Return verbatim the inclusive range of lines running from the line that contains "Keep writing the" to the line that contains "wall.build('wall', M['cream'], sb);". Omit every other line.

» Exercise inputs
-*-*-
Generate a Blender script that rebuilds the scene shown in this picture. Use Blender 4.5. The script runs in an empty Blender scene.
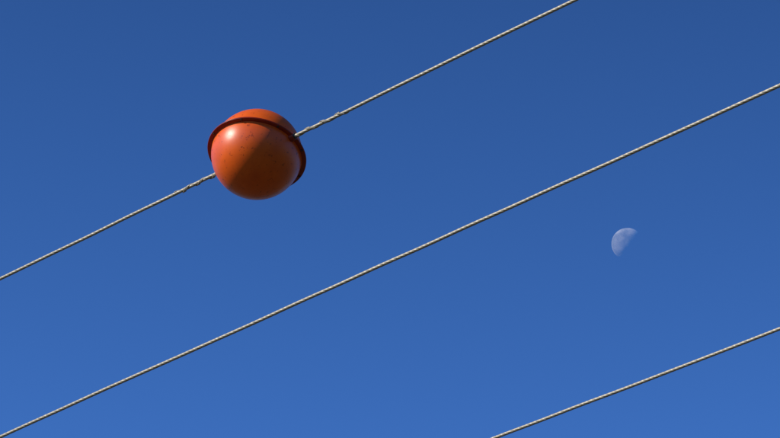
import bpy, math, random
import numpy as np
from mathutils import Vector, Matrix
random.seed(4)
sc=bpy.context.scene
sc.view_settings.view_transform='Standard'; sc.view_settings.look='None'; sc.view_settings.exposure=0
def link(o): sc.collection.objects.link(o); return o
# ---------- sun + sky ----------
L=Vector((-.79,-.31,.53)).normalized()
elev=math.asin(L.z); az=math.atan2(L.x,L.y)
w=bpy.data.worlds.new("World"); sc.world=w; w.use_nodes=True
nt=w.node_tree; bg=nt.nodes['Background']
sky=nt.nodes.new('ShaderNodeTexSky'); sky.sky_type='NISHITA'; sky.sun_disc=False
sky.sun_elevation=elev; sky.sun_rotation=az%(2*math.pi)
sky.air_density=1.0; sky.dust_density=0.3; sky.ozone_density=2.0; sky.altitude=300
gm=nt.nodes.new('ShaderNodeGamma'); gm.inputs[1].default_value=1.4
nt.links.new(sky.outputs[0],gm.inputs[0])
mt_=nt.nodes.new('ShaderNodeMix'); mt_.data_type='RGBA'; mt_.blend_type='MULTIPLY'; mt_.inputs[0].default_value=1
mt_.inputs[7].default_value=(.48,.77,1.10,1); nt.links.new(gm.outputs[0],mt_.inputs[6])
tc=nt.nodes.new('ShaderNodeTexCoord'); sx=nt.nodes.new('ShaderNodeSeparateXYZ'); nt.links.new(tc.outputs['Generated'],sx.inputs[0])
fc=nt.nodes.new('ShaderNodeFloatCurve'); cv=fc.mapping.curves[0]
cv.points[0].location=(0,.08); cv.points[1].location=(1,.16)
for p in ((.25,.26),(.44,.60),(.49,.55),(.60,.41),(.75,.25)): cv.points.new(*p)
for p in cv.points: p.handle_type='VECTOR'
fc.mapping.update(); nt.links.new(sx.outputs[2],fc.inputs['Value'])
ml=nt.nodes.new('ShaderNodeMath'); ml.operation='MULTIPLY'; ml.inputs[1].default_value=.184; nt.links.new(fc.outputs[0],ml.inputs[0])
nt.links.new(mt_.outputs[2],bg.inputs[0]); nt.links.new(ml.outputs[0],bg.inputs[1])
sd=bpy.data.lights.new("sun","SUN"); sd.energy=4.8; sd.angle=math.radians(.53); sd.color=(1,.94,.82)
so=link(bpy.data.objects.new("sun",sd)); so.rotation_euler=L.to_track_quat('Z','Y').to_euler(); so.location=(-20,-8,30)
# ---------- materials ----------
def mat(name):
    m=bpy.data.materials.new(name); m.use_nodes=True
    return m,m.node_tree,m.node_tree.nodes['Principled BSDF']
def N(nt,t,**k):
    n=nt.nodes.new(t)
    for a,b in k.items(): setattr(n,a,b)
    return n
def ramp(nt,src,stops):
    r=nt.nodes.new('ShaderNodeValToRGB'); el=r.color_ramp.elements
    while len(el)<len(stops): el.new(.5)
    for e,(p,c) in zip(el,stops): e.position=p; e.color=(*c,1)
    nt.links.new(src,r.inputs[0]); return r
def noise(nt,scale,detail=4,rough=.6):
    tc=nt.nodes.new('ShaderNodeTexCoord'); n=nt.nodes.new('ShaderNodeTexNoise')
    n.inputs['Scale'].default_value=scale; n.inputs['Detail'].default_value=detail; n.inputs['Roughness'].default_value=rough
    nt.links.new(tc.outputs['Object'],n.inputs['Vector']); return n
def orange(name,base,dark):
    m,t,b=mat(name)
    n=noise(t,7,6,.65); r=ramp(t,n.outputs[0],[(.3,dark),(.6,base)])
    n2=noise(t,30,5,.7); r2=ramp(t,n2.outputs[0],[(.33,(.2,.15,.15)),(.40,(1,1,1))])
    mx=N(t,'ShaderNodeMix',data_type='RGBA',blend_type='MULTIPLY'); mx.inputs[0].default_value=.75
    t.links.new(r.outputs[0],mx.inputs[6]); t.links.new(r2.outputs[0],mx.inputs[7]); t.links.new(mx.outputs[2],b.inputs['Base Color'])
    rr=ramp(t,n.outputs[0],[(.3,(.41,)*3),(.7,(.31,)*3)]); t.links.new(rr.outputs[0],b.inputs['Roughness'])
    b.inputs['Specular IOR Level'].default_value=.38
    bp=N(t,'ShaderNodeBump'); bp.inputs['Strength'].default_value=.25; bp.inputs['Distance'].default_value=.004
    t.links.new(n.outputs[0],bp.inputs['Height']); t.links.new(bp.outputs[0],b.inputs['Normal'])
    return m
m_ball=orange("orange_fibreglass",(.78,.112,.006),(.66,.083,.006))
m_fl=orange("flange_shaded_red",(.30,.022,.008),(.22,.017,.008))  # shade seen on the flange from below, put into a darker red base
def metal(name,a,bc,sc_=60,met=.25,ro=.55):
    m,t,b=mat(name); n=noise(t,sc_,5,.7); r=ramp(t,n.outputs[0],[(.35,a),(.65,bc)])
    t.links.new(r.outputs[0],b.inputs['Base Color']); b.inputs['Metallic'].default_value=met; b.inputs['Roughness'].default_value=ro; return m
m_cable=metal("weathered_conductor",(.25,.22,.16),(.41,.365,.28))
m_rod=metal("armour_rod_metal",(.24,.21,.155),(.40,.355,.275))
m_rub=metal("dark_rubber",(.02,.015,.012),(.04,.03,.025),met=0)
m_bolt=metal("bolt_steel",(.06,.03,.02),(.10,.06,.05),met=.3)
# ---------- mesh helper ----------
def grid_mesh(name,rings,mats,closed=True,cap=False):
    n,k,_=rings.shape
    me=bpy.data.meshes.new(name)
    v=rings.reshape(-1,3)
    i=np.arange(n-1)[:,None]*k; j=np.arange(k)[None,:]; j2=(j+1)%k
    f=np.stack([i+j,i+j2,i+k+j2,i+k+j],-1).reshape(-1,4)
    me.vertices.add(len(v)); me.vertices.foreach_set('co',v.ravel().astype(np.float32))
    me.loops.add(f.size); me.loops.foreach_set('vertex_index',f.ravel().astype(np.int32))
    me.polygons.add(len(f)); me.polygons.foreach_set('loop_start',(np.arange(len(f))*4).astype(np.int32))
    me.polygons.foreach_set('loop_total',np.full(len(f),4,np.int32))
    me.update(calc_edges=True); me.validate()
    me.polygons.foreach_set('use_smooth',np.ones(len(f),bool)); me.materials.append(mats)
    return link(bpy.data.objects.new(name,me))
def tube(name,P,r,material,k=8):
    P=np.array(P); T=np.gradient(P,axis=0); T/=np.linalg.norm(T,axis=1)[:,None]
    up=np.array([0,0,1.0]); A=np.cross(T,up); A/=np.linalg.norm(A,axis=1)[:,None]; B=np.cross(T,A)
    a=np.linspace(0,2*math.pi,k,endpoint=False)
    rr=np.full(len(P),r); 
    rings=P[:,None]+rr[:,None,None]*(np.cos(a)[None,:,None]*A[:,None]+np.sin(a)[None,:,None]*B[:,None])
    return grid_mesh(name,rings,material)
# ---------- power lines ----------
HGT=13.9
def cable(p0,p1,rad,lay,seed,c=0.00022,mid=None):
    rng=np.random.RandomState(seed)
    p0=np.array(p0);p1=np.array(p1); d=(p1-p0)/np.linalg.norm(p1-p0); m=(p0+p1)/2 if mid is None else np.array(mid)
    s=np.concatenate([np.arange(-60,-6,.25),np.arange(-6,6,.006),np.arange(6,60.1,.25)])
    ph=rng.rand(6)*6.28
    z=HGT+c*s*s+.0012*np.sin(s*3.1+ph[0])+.0008*np.sin(s*7.7+ph[1])
    lat=.0015*np.sin(s*2.3+ph[2])+.0007*np.sin(s*9+ph[3])
    side=np.array([-d[1],d[0]])
    P=np.stack([m[0]+d[0]*s+side[0]*lat,m[1]+d[1]*s+side[1]*lat,z],-1)
    k=30; a=np.linspace(0,2*math.pi,k,endpoint=False)
    rot=np.where(np.abs(s)<=6.01,2*math.pi*s/lay+.5*np.sin(s*2.1+ph[4])+.25*np.sin(s*6.3+ph[5]),0)
    prof=rad*(0.87+.13*np.abs(np.cos(a*2.5))**.6)   # five bold strands
    ca=np.cos(a[None]+rot[:,None]); sa=np.sin(a[None]+rot[:,None])
    A=np.array([side[0],side[1],0]); B=np.array([0,0,1.])
    rings=P[:,None]+prof[None,:,None]*(ca[...,None]*A+sa[...,None]*B)
    return grid_mesh("power_line",rings,m_cable),P,d
c1,P1,d1=cable((-2.6445,19.687),(1.1111,16.5253),.0112,.18,1,mid=(-.8537,18.180))
c2,_,_=cable((-2.8528,21.868),(2.4278,17.420),.0123,.19,2)
c3,_,_=cable((.7685,21.883),(2.7070,20.342),.0124,.19,3)
# ---------- marker ball ----------
D=Vector((d1[0],d1[1],0)); S=Vector((-d1[1],d1[0],0))
if S.y<0: S=-S
phi=math.radians(15.5)
nd=(Vector((0,0,-1))*math.cos(phi)-S*math.sin(phi)).normalized()
Zl=-nd; Xl=D; Yl=Zl.cross(Xl)
M=Matrix((Xl,Yl,Zl)).transposed().to_4x4(); M.translation=Vector((-.8537,18.180,HGT))
e=bpy.data.objects.new("aerial_marker_ball",None); e.empty_display_size=.3; link(e); e.matrix_world=M
R=.293
def lathe(name,prof,material,seg=128):
    a=np.linspace(0,2*math.pi,seg,endpoint=False)
    pr=np.array(prof)
    rings=np.stack([pr[:,0][:,None]*np.cos(a),pr[:,0][:,None]*np.sin(a),np.repeat(pr[:,1][:,None],seg,1)],-1)
    o=grid_mesh(name,rings,material); o.parent=e; return o
for nm,sg in(("upper_shell",1),("lower_shell",-1)):
    pr=[]
    z=.0055
    for i in range(0,62):
        t=math.radians(90-i*1.45); pr.append((max(R*math.cos(t),1e-4),sg*R*math.sin(t)))
    pr+= [(R+.001,sg*(z+.0005)),(R+.002,sg*z)]
    o=lathe(nm,pr,m_ball)
    W=R+.030
    f=[(R-.002,sg*z),(W-.002,sg*(z-.0002)),(W-.0006,sg*(z-.0008)),(W,sg*(z-.002)),(W-.0003,sg*.0016),(W-.002,sg*.0006),(R-.01,sg*.0006)]
    lathe(nm.replace("shell","flange"),f,m_fl)
def addp(o): o.parent=e; return o
# bolts
import bmesh
bm=bmesh.new()
for i in range(8):
    a=math.radians(22+45*i)
    for sg in(1,-1):
        for rad_,h,zc,sg_n in((.009,.0016,.0064,20),(.006,.005,.0097,6)):
            mt=Matrix.Translation(((R+.018)*math.cos(a),(R+.018)*math.sin(a),sg*zc))
            bmesh.ops.create_cone(bm,cap_ends=True,segments=sg_n,radius1=rad_,radius2=rad_*.95,depth=h,matrix=mt)
me=bpy.data.meshes.new("flange_bolts"); bm.to_mesh(me); me.materials.append(m_bolt); addp(link(bpy.data.objects.new("flange_bolts",me)))
# cable collars (moulded half tubes + rubber grommet) on +-X
for sg,nm in((1,"cable_collar_a"),(-1,"cable_collar_b")):
    a=np.linspace(0,2*math.pi,32,endpoint=False)
    for pr,mm,nn in (([(R-.03,.030),(R+.006,.028),(R+.026,.024),(R+.030,.022),(R+.030,.016),(R+.01,.014)],m_fl,nm),
                     ([(R+.02,.0195),(R+.036,.0185),(R+.038,.0165),(R+.038,.012),(R+.02,.011)],m_rub,nm.replace("collar","grommet"))):
        rings=np.stack([np.repeat(np.array([[sg*x] for x,_ in pr]),32,1),np.array([[r*math.cos(t) for t in a] for _,r in pr]),np.array([[r*math.sin(t) for t in a] for _,r in pr])],-1)
        addp(grid_mesh(nn,rings,mm))
# preformed armour rods (helical) in local X
k=0
for sg,ln in((1,.42),(-1,.36)):
    for j in range(3):
        x=np.arange(R-.02,R+ln+.03*j,.004)
        off=j*.5+ (1.1 if sg>0 else 0)
        rr=.0128+.0015*np.clip((x-(R+ln-.05))/.05,0,1)+.0008*np.sin(x*31+j)
        th=2*math.pi*x/.135+off+.4*np.sin(x*12)
        P=np.stack([sg*x,rr*np.cos(th),rr*np.sin(th)],-1)
        k+=1; addp(tube("armour_rod_%d"%k,P,.0030,m_rod))
# ---------- moon (sunlit hemisphere; the night side is lost in the blue air) ----------
from mathutils import noise as mn
bm=bmesh.new(); bmesh.ops.create_icosphere(bm,subdivisions=6,radius=14.0)
kill=[f for f in bm.faces if f.calc_center_median().normalized().dot(L)<-.03+.12*mn.fractal(f.calc_center_median()*.35,1,2,4)]
bmesh.ops.delete(bm,geom=kill,context='FACES')
me=bpy.data.meshes.new("moon"); bm.to_mesh(me); 
for p in me.polygons: p.use_smooth=True
mo=link(bpy.data.objects.new("moon",me)); mo.location=(208.1,2527.5,1617.0)
m=bpy.data.materials.new("moon_through_air"); m.use_nodes=True; t=m.node_tree; t.nodes.clear()
out=N(t,'ShaderNodeOutputMaterial'); tr=N(t,'ShaderNodeBsdfTransparent'); tr2=N(t,'ShaderNodeBsdfTransparent'); df=N(t,'ShaderNodeBsdfDiffuse'); ad=N(t,'ShaderNodeAddShader'); mx=N(t,'ShaderNodeMixShader'); ge=N(t,'ShaderNodeNewGeometry')
tr.inputs[0].default_value=(.86,.92,.94,1); df.inputs[1].default_value=1
n=noise(t,.11,6,.55); r=ramp(t,n.outputs[0],[(.38,(.17,.165,.135)),(.6,(.34,.31,.25))]); t.links.new(r.outputs[0],df.inputs[0])
t.links.new(tr.outputs[0],ad.inputs[0]); t.links.new(df.outputs[0],ad.inputs[1]); t.links.new(ge.outputs['Backfacing'],mx.inputs[0]); t.links.new(ad.outputs[0],mx.inputs[1]); t.links.new(tr2.outputs[0],mx.inputs[2]); t.links.new(mx.outputs[0],out.inputs[0])
me.materials.append(m)
# ---------- ground ----------
bm=bmesh.new(); bmesh.ops.create_grid(bm,x_segments=40,y_segments=40,size=6000)
me=bpy.data.meshes.new("ground"); bm.to_mesh(me); g=link(bpy.data.objects.new("ground",me))
mg,t,b=mat("dry_grass"); n=noise(t,.4,8,.7); r=ramp(t,n.outputs[0],[(.35,(.04,.04,.018)),(.65,(.075,.068,.032))]); t.links.new(r.outputs[0],b.inputs['Base Color']); b.inputs['Roughness'].default_value=.95
me.materials.append(mg)
# ---------- camera ----------
cd=bpy.data.cameras.new("camera"); cd.lens=157.98; cd.sensor_width=36; cd.clip_end=20000; cd.clip_start=.1
co=link(bpy.data.objects.new("camera",cd)); co.location=(0,0,1.6); co.rotation_euler=(math.radians(123),0,0); sc.camera=co
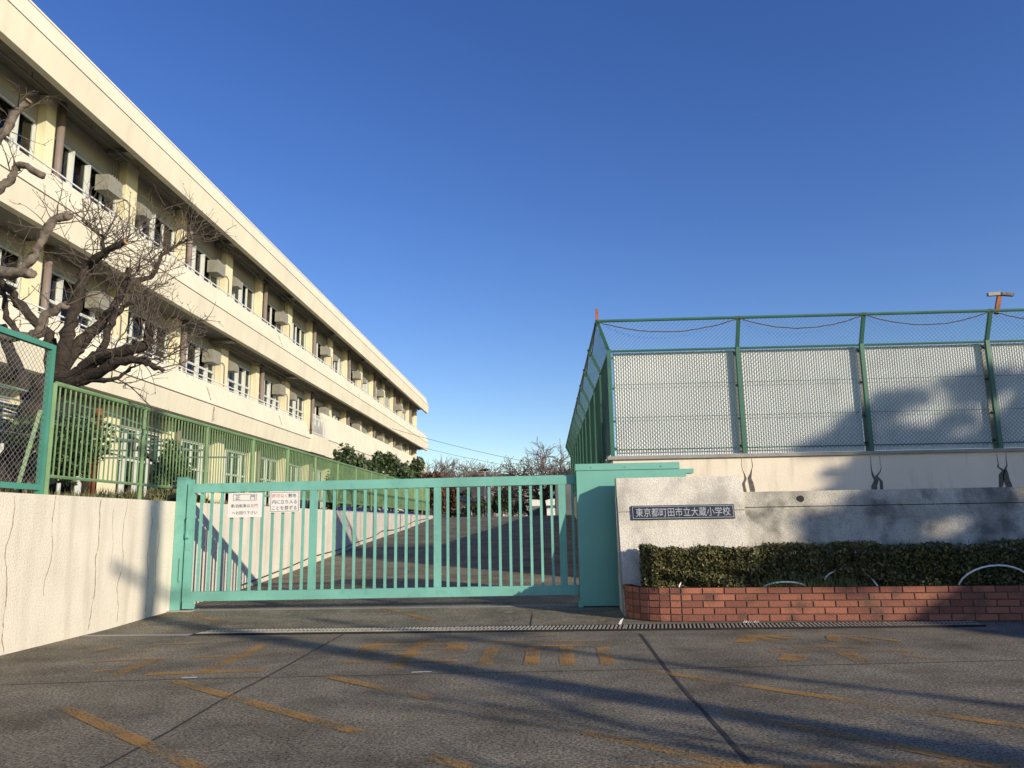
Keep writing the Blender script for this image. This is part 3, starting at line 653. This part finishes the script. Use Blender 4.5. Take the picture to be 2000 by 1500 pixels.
    # projecting upper beam above pilasters
wall.box(-26,WXp,WY1-.2,WY1,1.4,12.42); wall.box(-26,WXp,WY0,WY0+.2,1.4,12.42)
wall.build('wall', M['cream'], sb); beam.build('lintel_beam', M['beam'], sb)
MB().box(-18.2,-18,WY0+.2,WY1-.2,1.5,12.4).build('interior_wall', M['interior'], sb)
random.seed(21)
for (zf,zs,zh,zt) in FL:
    for y in mods:
        for a,bq in ((3.48,4.15),(7.28,7.66)):
            if y+a < WY0 or y+bq > WY1+.1: continue
            MB().box(WXp+.021,WXp+.27,y+a,y+bq,zf,zt-.02).build('pilaster', M['yellow'], sb)
        if y > WY0-.1 and y < WY1-1: MB().tube([(WXp+.36,y+.02,zf),(WXp+.36,y+.02,zt)],.10,10).build('downpipe', M['brownpipe'], sb, smooth=True)
def window(y0,y1,z0,z1,trans,parent=sb):
    xw = WXp-.06; f = MB(); t = .05; n = 4 if y1-y0 > 2 else 2
    f.box(xw-.03,xw+.05,y0,y0+t,z0,z1); f.box(xw-.03,xw+.05,y1-t,y1,z0,z1); f.box(xw-.03,xw+.05,y0+t,y1-t,z0,z0+t); f.box(xw-.03,xw+.05,y0+t,y1-t,z1-t,z1)
    if trans: f.box(xw-.03,xw+.055,y0+t,y1-t,trans-.04,trans+.04)
    for i in range(1,n):
        y = y0+(y1-y0)*i/n; f.box(xw-.028,xw+(.14 if random.random()<.5 else .05),y-.028,y+.028,z0+t,z1-t-random.choice((0,.06)))
    fo = f.build('window', M['frame'], parent)
    g = MB(); g.box(xw-.004,xw+.004,y0+t,y1-t,z0+t,z1-t); g.build('pane', M['glass'], fo)
    c = MB()
    for i in range(n):
        if random.random() < .88:
            a = y0+(y1-y0)*i/n+.05; e = a+(y1-y0)/n*random.choice((.35,.7,.95)); s = int((e-a)/.035); o = len(c.v)
            for k in range(s+1): yy_ = a+(e-a)*k/max(s,1); xx = xw-.06+.025*math.sin(k*1.9); c.v += [(xx,yy_,z0+.1),(xx,yy_,z1-.03)]
            for k in range(s): c.f.append((o+2*k,o+2*k+2,o+2*k+3,o+2*k+1))
    if c.v: c.build('curtain', M['curtain'], fo)
for fi,(zf,zs,zh,zt) in enumerate(FL):
    for y in mods:
        for a,bq in ((.3,3.48),(4.15,7.28)):
            if y+a < WY0 or y+bq > WY1: continue
            window(y+a,y+bq,zs,zh, zs+(zh-zs)*.62 if fi < 2 else None)
def hood(y, z, w_, kind):
    m = MB(); x0 = WXp+.03; d = .42
    prof = [(x0,z-.22),(x0+d,z-.22),(x0+d,z+.02),(x0+d-.08,z+.16),(x0+d-.22,z+.24),(x0,z+.26)] if kind else [(x0,z-.25),(x0+d,z-.25),(x0+d,z+.25),(x0,z+.25)]
    m.ext_y(prof, y, y+w_); return m.build('ventilation_hood', M['hood'], sb)
for fi in (1,2):
    z = (7.82,11.5)[fi-1]; zt = FL[fi][3]
    for k,y in enumerate(mods[1:]):
        if y+7 > WY1: continue
        hood(y+2.25,z+.03,.75,0)
        m = MB()
        for dy in (.05,.18,.31):
            if fi == 2 or dy == .18: MB().tube([(WXp+.22,y+2.75+dy,z+.2),(WXp+.22,y+2.75+dy,zt-.28),(BX-.85,y+2.75+dy,zt-.16)],.026,6).build('vent_pipe', M['conduit'], sb)
        MB().tube([(WXp+.20,y+3.1,z-.02),(WXp+.31,y+3.55,z-.02),(WXp+.31,y+3.72,z-.12),(WXp+.31,y+3.74,z-.95)],.018,6).build('drain_hose', M['brownpipe'], sb)
        if (k+fi) % 3: hood(y+4.32,z+.05,.5,1)
for z,y0,xo in ((12.58,WY0,-.8),(12.5,29.5,-.95),(8.52,29.5,-.75),(8.46,29.5,-.95)):
    m = MB(); m.tube([(BX+xo,y0,z),(BX+xo,77,z)],.032,6); y = y0+.5
    while y < 77: m.bar((BX+xo,y,z),(BX+xo,y,z+.16),.02,.02,(0,1,0)); y += 2.6
    m.build('ceiling_conduit', M['conduit'], sb)
for y,z in ((21.5,12.7),(29.4,12.7),(29.4,8.58),(37.2,8.58),(37.2,12.7),(45,12.7),(52.8,12.7),(60.6,12.7)): MB().box(BX-1.25,BX-.36,y,y+.45,z-.06,z+.07).build('junction_box', M['greymetal'], sb)
# rust streaks and small ladders marks on the balcony walls
m = MB(); random.seed(12)
for y,zt,zb in ((27.2,5.5,4.98),(34.2,9.9,9.35),(27.0,6.2,5.7),(34.6,6.2,5.75),(49,9.6,9.35)):
    for i in range(9):
        z = zt-(zt-zb)*i/9; xx = BX-.30*(z-9.3)/.82 if z > 9.3 else BX-.30*max(0,(z-5.6))/.86
        m.box(xx+.004,xx+.012,y,y+random.uniform(.04,.1),z,z+.03)
m.build('weathering_marks', M['palebark'], sb)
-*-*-
» Result below
Keep writing the Blender script for this image. This is part 3, starting at line 653. This part finishes the script. Use Blender 4.5. Take the picture to be 2000 by 1500 pixels.
    # projecting upper beam above pilasters
wall.box(-26,WXp,WY1-.2,WY1,1.4,12.42); wall.box(-26,WXp,WY0,WY0+.2,1.4,12.42)
wall.build('wall', M['cream'], sb); beam.build('lintel_beam', M['beam'], sb)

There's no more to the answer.